The league choosing to lift Rice's suspension after the outcome in the courts is fine. That being said, no owner should allow Rice anywhere near their team.

Samantha Bhaumik said...

According to Katie Ray-Jones, chief executive officer at the National Domestic Violence Hotline, it's "not uncommon for first-time offenders, like Ray Rice, to have charges dropped" after completing similar programs. " Even if this is true it is ridiculous that he would be let off with just an arrest on his record and still be able to be picked up again by another team. He obviously assaulted his wife as seen in that horrific elevator video, and yet he still gets very little consequences.
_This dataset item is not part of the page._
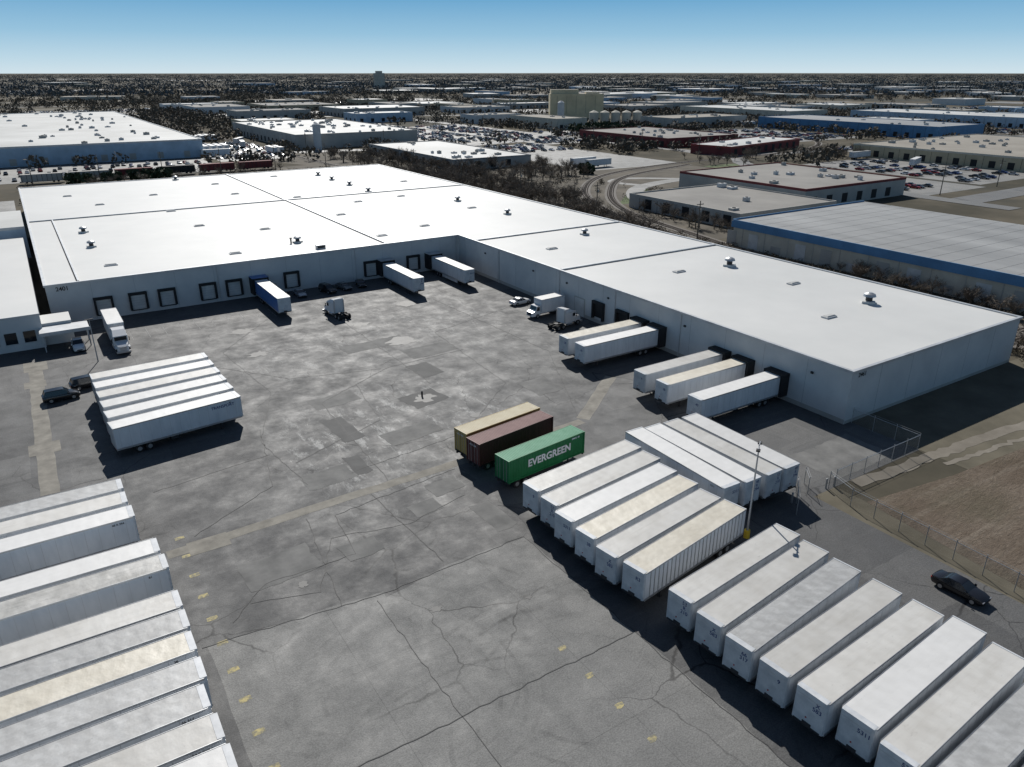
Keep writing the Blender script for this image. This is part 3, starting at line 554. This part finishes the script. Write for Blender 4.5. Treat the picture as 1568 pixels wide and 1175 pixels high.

Being a celebrity athlete he is a role model for children and fans. His actions have a greater impact and therefore hold more weight when it comes to consequences. He should be banned for life. As for the dropped charges based on his wife staying by his side, it makes my skin curl. Her insecurity and lack of self respect has saved him and he doesn't deserve any of it. This injustice needs to stop and people need to pay for their wrongdoings especially if they are looked at as role models.

Alex Li said...

I agree that his superstar status helped him get a pretty minimal punishment. The Ray Ricr domestic violence really shed light on how ineffective our justice system is as he just serves as another example of somebody with a high social status who got off really easy for a horrific crime. I understand the NFL has intersts in keeping big name players but it is much more important to represent the league with well mannered players to encourage all the young kids following the NFL to do similarly.

Ben Maison said...

It's the spotlight that determines the penalties. In this way, the NFL is a reactionary body. The Ray Rice scandal wasn't doing their reputation any favors so they suspended him as if to say "See how responsive we are?" Really, this all works as a business. The NFL has no obligation to be a role model for youth, it just plays well with the public if they present themselves as if they really care.

Douglas Kirsher said...

I feel that the only reason that the NFL punished him at all was because the issue had become public. I don’t think the NFL cares about social issues that much, just what is in their best financial interest. Ray Lewis should have been prosecuted based on the evidence. There was plenty of evidence to support assault charges against him. I think that NFL should set standards for punishment of individuals that have committed offenses and stick to those standards that they set. Ray Lewis got off too lightly because the NFL really doesn’t seem to care about people in general, just only about their self interests.